The dilation radius should probably be a fraction of a the window dimensions, so the physical size depends upon the physical size of the screen but not its resolution (DPI). If the dilation radius is only a few pixels, the entire process can be implemented as a single shader; for larger radii, it may be more efficient to perform dilation as a separate step (or steps).


Hmm, that sounds like a really good process. That's kinda what I meant by sampling more pixels but you managed to clarify exactly how to. I'm going to try it.

Though for really big screens or a big zoom, even by dividing the dilation into multiple steps, I feel like the slowdown is going to hit on performances pretty hard. That's probably why the effect has never really been properly done yet.

Also that gave me an idea. Why not make some sort of first person game with the same lines, but the thickness (= the dilation radius) scales inversely to the depth, so that the horizon isn't hidden by big fat lines. Well there's still the 1px limit but I'm sure there could be a way to make this nice.

Keiron
06-16-2017, 07:01 AM
[...] (i.e. set each output pixel to one if any input pixel within a given radius is one, zero otherwise) [...]

But now I'm wondering ; why do you suggest a hard binary dilation? Perhaps some sort of interpolation would make the scaling smoother. I'm a bit afraid that increasing the radius will make the lines jump from 1x1 to 3x3 dark pixels in a very brutal way.

Keiron
06-20-2017, 04:16 PM
I've decided to give up on making something scaling smoothly. It simply doesn't make sense for what I'm currently doing (100% black lines) and for the amount of screen resolutions possible.

The wisest solution is to simple create an array of different resolutions and the result will look almost the same anyway. Say the base resolution is 1920x1080, anything smaller should be given the exact same line density (below 1px is impossible anyway). At some point, the screen gets really big and it becomes interesting to double the size of every line in order to preserve at least approximately the look expected. I haven't decided exactly at what threshold the doubling/tripling happens but that threshold should be probably based on only one component of the window size (width or height). I think height in my case is more interesting, and stretching the window for more or less width will simply hide parts of the environment.

The goal of all of this is not to be exact, but at least make it plausible when going from 1920x1080 to 3840x2160 for example. No smoothness because I really don't want my lines to be stretched (it creates an ugly aliasing effect, and I want regularity).

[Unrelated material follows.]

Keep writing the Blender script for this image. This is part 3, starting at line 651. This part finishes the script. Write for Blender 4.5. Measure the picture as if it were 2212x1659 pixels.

Overall, I've greatly underestimated the problem of making a game look good on many screens. I think UI and handling the window resolution are the trickiest part of an engine and I simply didn't care about it when I started. Some games seem to find ways to be lazy on this - mostly by not making their own engine or just disabling window flexibility - but overall if you want to make something good you have to really CARE about what happens on different resolutions. According to Steam stats, only 50% of users have a 1080p resolution, and the rest is a wild jungle.